Given instruction> Transcribe the material verbatim in full; the pictures do not belong in the copy.

Source material>
** begin **

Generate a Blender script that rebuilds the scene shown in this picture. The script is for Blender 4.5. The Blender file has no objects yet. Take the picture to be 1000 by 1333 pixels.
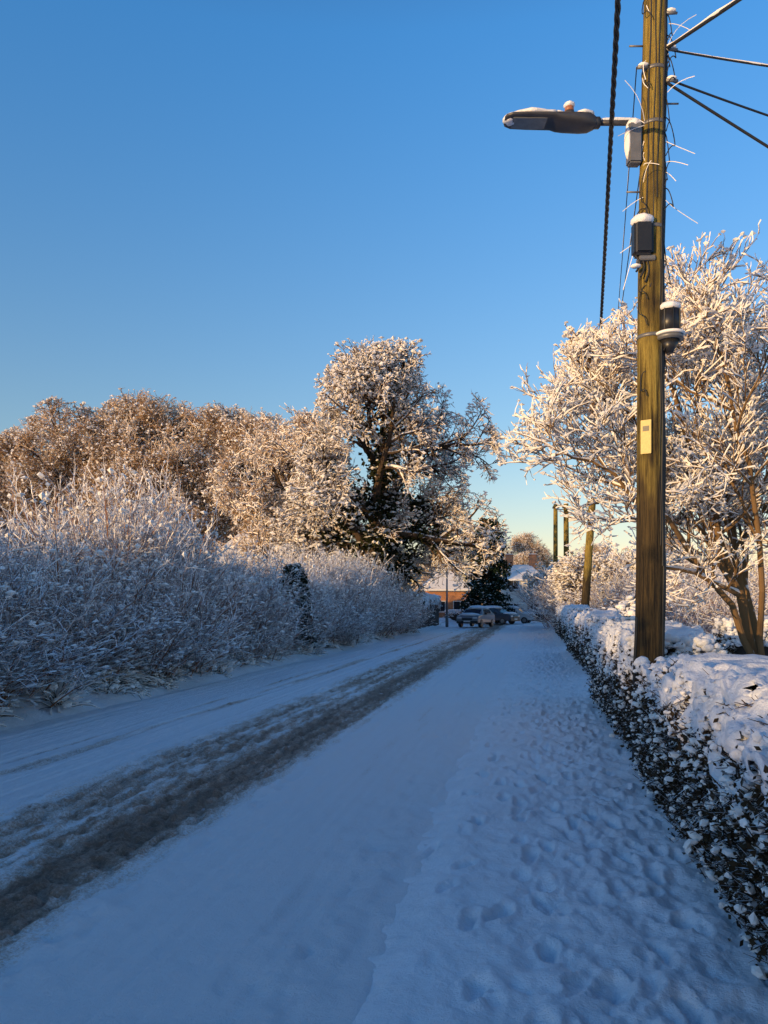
import bpy, bmesh, math, numpy as np
from mathutils import Vector
rng = np.random.default_rng(11)
TH = math.atan(0.19); CT, ST = math.cos(TH), math.sin(TH)
def W(u, v, z=0.0):
    return (u*CT+v*ST, -u*ST+v*CT, z)
scn = bpy.context.scene
def link(o, parent=None):
    scn.collection.objects.link(o)
    if parent: o.parent = parent
    return o
# ------------------------------------------------------------ noise
def vnoise(x, y, seed=0):
    r = np.random.default_rng(seed); T = r.random((256, 256))
    x = np.asarray(x, float); y = np.asarray(y, float)
    xi = np.floor(x).astype(int); yi = np.floor(y).astype(int)
    fx = x-xi; fy = y-yi; fx = fx*fx*(3-2*fx); fy = fy*fy*(3-2*fy)
    a = T[xi % 256, yi % 256]; b = T[(xi+1) % 256, yi % 256]
    c = T[xi % 256, (yi+1) % 256]; d = T[(xi+1) % 256, (yi+1) % 256]
    return (a*(1-fx)+b*fx)*(1-fy)+(c*(1-fx)+d*fx)*fy-0.5
def fbm(x, y, seed=0, oct=4):
    s = 0; a = 1.0
    for i in range(oct):
        s = s+a*vnoise(x*2**i, y*2**i, seed+i); a *= 0.5
    return s
def sstep(a, b, x):
    t = np.clip((x-a)/(b-a), 0, 1); return t*t*(3-2*t)
# ------------------------------------------------------------ materials
def new_mat(name, rough=0.7):
    m = bpy.data.materials.new(name); m.use_nodes = True
    nt = m.node_tree; p = nt.nodes['Principled BSDF']; p.inputs['Roughness'].default_value = rough
    return m, nt, p
def new_diffuse(name):
    m = bpy.data.materials.new(name); m.use_nodes = True; nt = m.node_tree
    nt.nodes.remove(nt.nodes['Principled BSDF']); d = nt.nodes.new('ShaderNodeBsdfDiffuse')
    nt.links.new(d.outputs[0], nt.nodes['Material Output'].inputs['Surface']); return m, nt, d
def col(c): return (c[0], c[1], c[2], 1)
def noise(nt, scale, detail=4, rough=0.6, mapscale=None):
    n = nt.nodes.new('ShaderNodeTexNoise'); n.inputs['Scale'].default_value = scale
    n.inputs['Detail'].default_value = detail; n.inputs['Roughness'].default_value = rough
    tc = nt.nodes.new('ShaderNodeTexCoord'); src = tc.outputs['Object']
    if mapscale:
        mp = nt.nodes.new('ShaderNodeMapping'); mp.inputs['Scale'].default_value = mapscale
        nt.links.new(src, mp.inputs['Vector']); src = mp.outputs['Vector']
    nt.links.new(src, n.inputs['Vector'])
    return n.outputs['Fac']
def ramp(nt, fac, stops):
    r = nt.nodes.new('ShaderNodeValToRGB'); e = r.color_ramp.elements
    while len(e) < len(stops): e.new(0.5)
    for i, (p, c) in enumerate(stops):
        e[i].position = p; e[i].color = col(c) if len(c) == 3 else c
    nt.links.new(fac, r.inputs['Fac']); return r.outputs['Color']
def mixc(nt, fac, a, b):
    m = nt.nodes.new('ShaderNodeMix'); m.data_type = 'RGBA'
    if isinstance(fac, float): m.inputs[0].default_value = fac
    else: nt.links.new(fac, m.inputs[0])
    for s, x in ((6, a), (7, b)):
        if isinstance(x, tuple): m.inputs[s].default_value = col(x)
        else: nt.links.new(x, m.inputs[s])
    return m.outputs[2]
def math_(nt, op, a, b=None, clamp=False):
    m = nt.nodes.new('ShaderNodeMath'); m.operation = op; m.use_clamp = clamp
    for i, x in enumerate((a, b)):
        if x is None: continue
        if isinstance(x, (int, float)): m.inputs[i].default_value = x
        else: nt.links.new(x, m.inputs[i])
    return m.outputs[0]
def bump(nt, p, h, strength, dist):
    b = nt.nodes.new('ShaderNodeBump'); b.inputs['Strength'].default_value = strength
    b.inputs['Distance'].default_value = dist
    nt.links.new(h, b.inputs['Height']); nt.links.new(b.outputs[0], p.inputs['Normal'])
def snow_mat(name, c=(0.80, 0.82, 0.86), bs=0.5, sc=30, dist=0.02):
    m, nt, p = new_mat(name, 0.65) if bs else new_diffuse(name)
    if bs:
        f = noise(nt, 3.0, 3); c2 = tuple(x*0.9 for x in c)
        nt.links.new(ramp(nt, f, [(0.3, c2), (0.7, c)]), p.inputs['Base Color'])
        bump(nt, p, noise(nt, sc, 4, 0.75), bs, dist)
    else: p.inputs['Color'].default_value = col(c)
    return m
def frost_mat(name, bark, frost, lo, hi, nsc=6.0, nz=0.5, nn=1.0):
    """bark showing below, snow / rime lying on upward faces"""
    m, nt, p = new_diffuse(name)
    g = nt.nodes.new('ShaderNodeNewGeometry'); s = nt.nodes.new('ShaderNodeSeparateXYZ')
    nt.links.new(g.outputs['Normal'], s.inputs[0])
    n = noise(nt, nsc, 1, 0.7)
    v = math_(nt, 'ADD', math_(nt, 'MULTIPLY', s.outputs['Z'], nz), math_(nt, 'MULTIPLY', n, nn))
    f = nt.nodes.new('ShaderNodeMapRange'); f.inputs[1].default_value = lo; f.inputs[2].default_value = hi
    nt.links.new(v, f.inputs[0])
    nt.links.new(mixc(nt, f.outputs[0], tuple(x*0.8 for x in bark), frost), p.inputs['Color'])
    return m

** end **

Correct output>
Generate a Blender script that rebuilds the scene shown in this picture. The script is for Blender 4.5. The Blender file has no objects yet. Take the picture to be 1000 by 1333 pixels.
import bpy, bmesh, math, numpy as np
from mathutils import Vector
rng = np.random.default_rng(11)
TH = math.atan(0.19); CT, ST = math.cos(TH), math.sin(TH)
def W(u, v, z=0.0):
    return (u*CT+v*ST, -u*ST+v*CT, z)
scn = bpy.context.scene
def link(o, parent=None):
    scn.collection.objects.link(o)
    if parent: o.parent = parent
    return o
# ------------------------------------------------------------ noise
def vnoise(x, y, seed=0):
    r = np.random.default_rng(seed); T = r.random((256, 256))
    x = np.asarray(x, float); y = np.asarray(y, float)
    xi = np.floor(x).astype(int); yi = np.floor(y).astype(int)
    fx = x-xi; fy = y-yi; fx = fx*fx*(3-2*fx); fy = fy*fy*(3-2*fy)
    a = T[xi % 256, yi % 256]; b = T[(xi+1) % 256, yi % 256]
    c = T[xi % 256, (yi+1) % 256]; d = T[(xi+1) % 256, (yi+1) % 256]
    return (a*(1-fx)+b*fx)*(1-fy)+(c*(1-fx)+d*fx)*fy-0.5
def fbm(x, y, seed=0, oct=4):
    s = 0; a = 1.0
    for i in range(oct):
        s = s+a*vnoise(x*2**i, y*2**i, seed+i); a *= 0.5
    return s
def sstep(a, b, x):
    t = np.clip((x-a)/(b-a), 0, 1); return t*t*(3-2*t)
# ------------------------------------------------------------ materials
def new_mat(name, rough=0.7):
    m = bpy.data.materials.new(name); m.use_nodes = True
    nt = m.node_tree; p = nt.nodes['Principled BSDF']; p.inputs['Roughness'].default_value = rough
    return m, nt, p
def new_diffuse(name):
    m = bpy.data.materials.new(name); m.use_nodes = True; nt = m.node_tree
    nt.nodes.remove(nt.nodes['Principled BSDF']); d = nt.nodes.new('ShaderNodeBsdfDiffuse')
    nt.links.new(d.outputs[0], nt.nodes['Material Output'].inputs['Surface']); return m, nt, d
def col(c): return (c[0], c[1], c[2], 1)
def noise(nt, scale, detail=4, rough=0.6, mapscale=None):
    n = nt.nodes.new('ShaderNodeTexNoise'); n.inputs['Scale'].default_value = scale
    n.inputs['Detail'].default_value = detail; n.inputs['Roughness'].default_value = rough
    tc = nt.nodes.new('ShaderNodeTexCoord'); src = tc.outputs['Object']
    if mapscale:
        mp = nt.nodes.new('ShaderNodeMapping'); mp.inputs['Scale'].default_value = mapscale
        nt.links.new(src, mp.inputs['Vector']); src = mp.outputs['Vector']
    nt.links.new(src, n.inputs['Vector'])
    return n.outputs['Fac']
def ramp(nt, fac, stops):
    r = nt.nodes.new('ShaderNodeValToRGB'); e = r.color_ramp.elements
    while len(e) < len(stops): e.new(0.5)
    for i, (p, c) in enumerate(stops):
        e[i].position = p; e[i].color = col(c) if len(c) == 3 else c
    nt.links.new(fac, r.inputs['Fac']); return r.outputs['Color']
def mixc(nt, fac, a, b):
    m = nt.nodes.new('ShaderNodeMix'); m.data_type = 'RGBA'
    if isinstance(fac, float): m.inputs[0].default_value = fac
    else: nt.links.new(fac, m.inputs[0])
    for s, x in ((6, a), (7, b)):
        if isinstance(x, tuple): m.inputs[s].default_value = col(x)
        else: nt.links.new(x, m.inputs[s])
    return m.outputs[2]
def math_(nt, op, a, b=None, clamp=False):
    m = nt.nodes.new('ShaderNodeMath'); m.operation = op; m.use_clamp = clamp
    for i, x in enumerate((a, b)):
        if x is None: continue
        if isinstance(x, (int, float)): m.inputs[i].default_value = x
        else: nt.links.new(x, m.inputs[i])
    return m.outputs[0]
def bump(nt, p, h, strength, dist):
    b = nt.nodes.new('ShaderNodeBump'); b.inputs['Strength'].default_value = strength
    b.inputs['Distance'].default_value = dist
    nt.links.new(h, b.inputs['Height']); nt.links.new(b.outputs[0], p.inputs['Normal'])
def snow_mat(name, c=(0.80, 0.82, 0.86), bs=0.5, sc=30, dist=0.02):
    m, nt, p = new_mat(name, 0.65) if bs else new_diffuse(name)
    if bs:
        f = noise(nt, 3.0, 3); c2 = tuple(x*0.9 for x in c)
        nt.links.new(ramp(nt, f, [(0.3, c2), (0.7, c)]), p.inputs['Base Color'])
        bump(nt, p, noise(nt, sc, 4, 0.75), bs, dist)
    else: p.inputs['Color'].default_value = col(c)
    return m
def frost_mat(name, bark, frost, lo, hi, nsc=6.0, nz=0.5, nn=1.0):
    """bark showing below, snow / rime lying on upward faces"""
    m, nt, p = new_diffuse(name)
    g = nt.nodes.new('ShaderNodeNewGeometry'); s = nt.nodes.new('ShaderNodeSeparateXYZ')
    nt.links.new(g.outputs['Normal'], s.inputs[0])
    n = noise(nt, nsc, 1, 0.7)
    v = math_(nt, 'ADD', math_(nt, 'MULTIPLY', s.outputs['Z'], nz), math_(nt, 'MULTIPLY', n, nn))
    f = nt.nodes.new('ShaderNodeMapRange'); f.inputs[1].default_value = lo; f.inputs[2].default_value = hi
    nt.links.new(v, f.inputs[0])
    nt.links.new(mixc(nt, f.outputs[0], tuple(x*0.8 for x in bark), frost), p.inputs['Color'])
    return m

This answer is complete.